Hinton was originally drafted in the 23rd round in 1965 by the Los Angeles Dodgers, but he did not sign, instead opting to attend the University of Arizona. During his tenure there, he was drafted three more times, but did not sign until the fourth, when he was selected in the 3rd round in 1969 by the White Sox.

Playing career[edit]

First White Sox stint[edit]

Hinton advanced fairly quickly to the majors, making his debut in July 1971 against the New York Yankees, pitching a perfect 8th inning in relief of Terry Forster. He would go on to pitch in 18 games that year, including three starts, winning three games and losing four.

1972: Yankees and Rangers[edit]

Shortly after the 1971 season ended, the White Sox traded Hinton to the team against whom he'd made his debut, the Yankees, in exchange for outfielder Jim Lyttle. He started that season in the minors, coming up to the majors in May. By September, however, he would be out of the Yankees organization, as his contract was purchased by the Texas Rangers. Altogether, Hinton pitched in 12 games in 1972, winning one and losing one.

Back to the White Sox[edit]

The Rangers traded Hinton again the following spring, sending him along with Nate Colbert to the Cleveland Indians for former American League batting champion Alex Johnson.
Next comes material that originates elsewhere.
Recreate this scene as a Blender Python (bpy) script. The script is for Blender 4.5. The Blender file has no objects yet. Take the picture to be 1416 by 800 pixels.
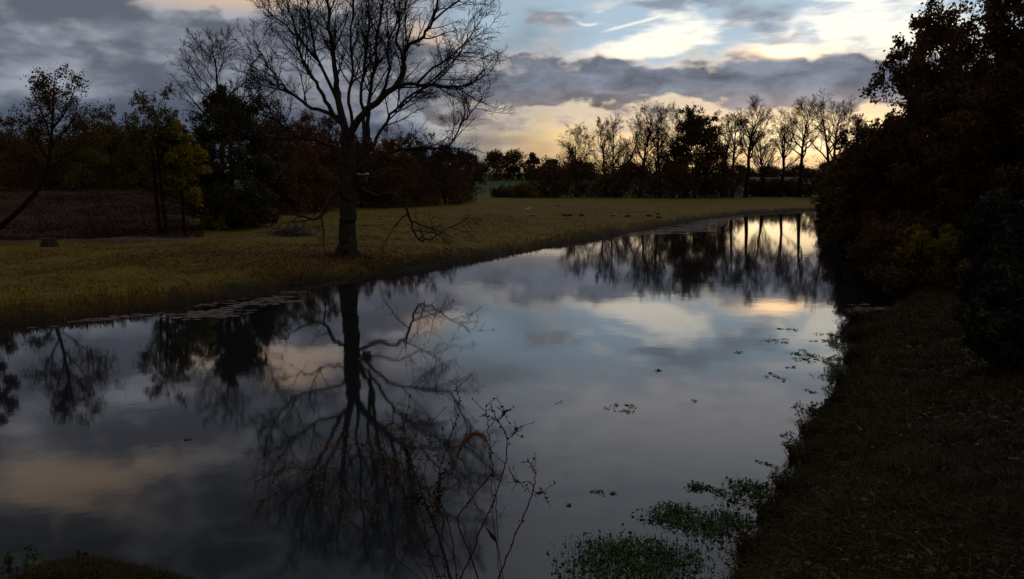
import bpy, math, random
import numpy as np
from mathutils import Vector, Matrix

scene = bpy.context.scene
COL = scene.collection
R = math.radians

# ------------------------------------------------------------------ camera
CAM_H = 4.0
PITCH = R(6.93)
F = 1226.0                      # focal length in photo pixels (1416 wide)
cam_data = bpy.data.cameras.new('camera')
cam_data.sensor_width = 36.0
cam_data.lens = 36.0 * F / 1416.0
cam_data.clip_start = 0.05
cam_data.clip_end = 20000.0
cam = bpy.data.objects.new('camera', cam_data)
COL.objects.link(cam)
cam.location = (0, 0, CAM_H)
cam.rotation_euler = (math.pi / 2 - PITCH, 0, 0)
scene.camera = cam
scene.render.engine = 'CYCLES'
scene.view_settings.view_transform = 'Standard'
scene.view_settings.look = 'None'
scene.view_settings.exposure = 0
scene.view_settings.gamma = 1
scene.render.resolution_x = 1024
scene.render.resolution_y = 578
cy = scene.cycles
cy.use_denoising = True
cy.max_bounces = 6
cy.diffuse_bounces = 2
cy.glossy_bounces = 3
cy.transmission_bounces = 3
cy.transparent_max_bounces = 8
cy.caustics_reflective = False
cy.caustics_refractive = False


def ray(px, py):
    u = (px - 708) / F
    v = (400 - py) / F
    return (u, math.cos(PITCH) + v * math.sin(PITCH), -math.sin(PITCH) + v * math.cos(PITCH))


def at(px, py, Y):
    """world point Y metres ahead on the line through photo pixel (px, py)"""
    d = ray(px, py)
    k = Y / d[1]
    return Vector((d[0] * k, Y, CAM_H + d[2] * k))


def on_level(px, py, z=0.0):
    d = ray(px, py)
    k = (z - CAM_H) / d[2]
    return (d[0] * k, d[1] * k)
# ------------------------------------------------------------------ sky
SUN_AZ, SUN_EL = 16.5, 0.35      # degrees right of straight ahead, above horizon
world = bpy.data.worlds.new('World')
scene.world = world
world.use_nodes = True
NT = world.node_tree
for n in list(NT.nodes):
    NT.nodes.remove(n)


class S:
    """a scalar socket with arithmetic"""
    def __init__(s, sock):
        s.k = sock

    def _b(s, op, o, rev=False):
        n = NT.nodes.new('ShaderNodeMath')
        n.operation = op
        a, b = (o, s) if rev else (s, o)
        for i, v in enumerate((a, b)):
            if isinstance(v, S):
                NT.links.new(v.k, n.inputs[i])
            else:
                n.inputs[i].default_value = v
        return S(n.outputs[0])

    def __add__(s, o): return s._b('ADD', o)
    __radd__ = __add__
    def __sub__(s, o): return s._b('SUBTRACT', o)
    def __rsub__(s, o): return s._b('SUBTRACT', o, True)
    def __mul__(s, o): return s._b('MULTIPLY', o)
    __rmul__ = __mul__
    def __truediv__(s, o): return s._b('DIVIDE', o)
    def exp(s):
        n = NT.nodes.new('ShaderNodeMath'); n.operation = 'EXPONENT'
        NT.links.new(s.k, n.inputs[0]); return S(n.outputs[0])

    def clamp(s):
        n = NT.nodes.new('ShaderNodeClamp'); NT.links.new(s.k, n.inputs[0]); return S(n.outputs[0])

    def step(s, lo, hi):
        n = NT.nodes.new('ShaderNodeMapRange')
        n.interpolation_type = 'SMOOTHSTEP'
        NT.links.new(s.k, n.inputs['Value'])
        a, b = 0.0, 1.0
        if lo > hi:
            lo, hi, a, b = hi, lo, 1.0, 0.0
        n.inputs['From Min'].default_value = lo
        n.inputs['From Max'].default_value = hi
        n.inputs['To Min'].default_value = a
        n.inputs['To Max'].default_value = b
        return S(n.outputs[0])


def w_comb(x, y, z=0.0):
    n = NT.nodes.new('ShaderNodeCombineXYZ')
    for i, v in enumerate((x, y, z)):
        if isinstance(v, S):
            NT.links.new(v.k, n.inputs[i])
        else:
            n.inputs[i].default_value = v
    return n.outputs[0]


def w_noise(x, y, z, detail=5.0, rough=0.55):
    n = NT.nodes.new('ShaderNodeTexNoise')
    n.inputs['Scale'].default_value = 1.0
    n.inputs['Detail'].default_value = detail
    n.inputs['Roughness'].default_value = rough
    NT.links.new(w_comb(x, y, z), n.inputs['Vector'])
    return S(n.outputs[0])


def w_gauss(vec, a0, e0, sa, se):
    s1 = NT.nodes.new('ShaderNodeVectorMath'); s1.operation = 'SUBTRACT'
    NT.links.new(vec, s1.inputs[0]); s1.inputs[1].default_value = (a0, e0, 0)
    s2 = NT.nodes.new('ShaderNodeVectorMath'); s2.operation = 'MULTIPLY'
    NT.links.new(s1.outputs[0], s2.inputs[0]); s2.inputs[1].default_value = (1 / sa, 1 / se, 0)
    s3 = NT.nodes.new('ShaderNodeVectorMath'); s3.operation = 'DOT_PRODUCT'
    NT.links.new(s2.outputs[0], s3.inputs[0]); NT.links.new(s2.outputs[0], s3.inputs[1])
    return (S(s3.outputs['Value']) * -1.0).exp()


def w_mix(fac, a, b):
    n = NT.nodes.new('ShaderNodeMix')
    n.data_type = 'RGBA'
    if isinstance(fac, S):
        NT.links.new(fac.k, n.inputs[0])
    else:
        n.inputs[0].default_value = fac
    for i, v in ((6, a), (7, b)):
        if isinstance(v, tuple):
            n.inputs[i].default_value = (*v, 1)
        else:
            NT.links.new(v, n.inputs[i])
    return n.outputs[2]


def w_scale(col, f):
    n = NT.nodes.new('ShaderNodeVectorMath'); n.operation = 'SCALE'
    NT.links.new(col, n.inputs[0])
    if isinstance(f, S):
        NT.links.new(f.k, n.inputs['Scale'])
    else:
        n.inputs['Scale'].default_value = f
    return n.outputs[0]


tc = NT.nodes.new('ShaderNodeTexCoord')
sp = NT.nodes.new('ShaderNodeSeparateXYZ')
NT.links.new(tc.outputs['Generated'], sp.inputs[0])
wx, wy, wz = (S(sp.outputs[i]) for i in range(3))
az = wx._b('ARCTAN2', wy) * 57.29578
asn = NT.nodes.new('ShaderNodeMath'); asn.operation = 'ARCSINE'
NT.links.new(wz.k, asn.inputs[0])
el = S(asn.outputs[0]) * 57.29578

# cloud-space coordinates: clouds are wide and flat
big = w_noise(az * 0.11, el * 0.30, 3.1, 4.0)
fine = w_noise(az * 0.42, el * 0.95, 7.7, 6.0, 0.62)
puff = w_noise(az * 0.50, el * 0.85, 1.3, 5.0, 0.50)
streak = w_noise(az * 0.16 + el * 0.12, el * 1.1 - az * 0.05, 11.9, 6.0, 0.6)
warp1 = w_noise(az * 0.30, el * 0.62, 41.3, 2.5, 0.5)
warp2 = w_noise(az * 0.34, el * 0.70, 53.9, 2.5, 0.5)
wa = az + (big - 0.5) * 6.0 + (warp1 - 0.5) * 5.0 + (fine - 0.5) * 0.9
we = el + (big - 0.5) * 1.4 + (warp2 - 0.5) * 2.6 + (puff - 0.5) * 0.7
V = w_comb(wa, we)
G = lambda a0, e0, sa, se: w_gauss(V, a0, e0, sa, se)
V0 = w_comb(az, el)
G0 = lambda a0, e0, sa, se: w_gauss(V0, a0, e0, sa, se)

sky = NT.nodes.new('ShaderNodeTexSky')
sky.sky_type = 'NISHITA'
sky.sun_disc = False
sky.sun_elevation = R(SUN_EL)
sky.sun_rotation = R(SUN_AZ)
sky.air_density = 1.0
sky.dust_density = 1.2
sky.ozone_density = 1.5
nish = w_scale(sky.outputs[0], 0.10)

right = az.step(-9.0, 7.0)                       # the left half of the sky is overcast, the right open
front = wy.step(-0.25, 0.45)                     # unseen sky behind gets added cloud, toned to light front-facing sides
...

However, the Indians kept Hinton for just one season, during which he never appeared in the majors, before releasing him the following spring. He returned to the White Sox, signing with them less than two weeks after his release, and he spent the 1974 season in the minors again. In 1975, Hinton returned to the majors, pitching in 15 games for Chicago, but he would soon be on the move again.

Cincinnati[edit]

In December, Hinton was traded once again, this time to the Cincinnati Reds along with a minor leaguer in exchange for veteran relief pitcher Clay Carroll. While Carroll continued on to have a couple more good years, Hinton continued to be on the fringes of the majors, pitching in just twelve games in the majors in 1976 and none in 1977, after which Hinton was granted free agency.

White Sox, take three[edit]

Once again, Hinton found himself in the White Sox organization, and for the first time he would get an extended chance at the majors. He responded by having his best season in 1978, pitching in 29 games, starting four, and pitching a pair of complete games, the only ones of his career. He also picked up his first major league save on June 3 against the Kansas City Royals in support of Ken Kravec. His ERA of 4.02 was also his best since 1972.

Final season[edit]

Hinton made his 1979 major league debut in May, but he wasn't nearly as effective as he'd been the previous year. His ERA with the White Sox went up by two full runs, to 6.04, although he did pick up two more saves. In July, he was traded to the Seattle Mariners for the also-struggling Juan Bernhardt, who would not play in the majors again. Hinton pitched little better for Seattle, finishing the season with a 1–4 record and a 5.86 ERA. He never pitched in the majors again.

Personal life[edit]

Hinton is now living in Sarasota with his wife, ex-European model Rita Hinton, and six children. He works as a Green Builder.[citation needed] His son Robert is currently a pitcher in the Milwaukee Brewers organization.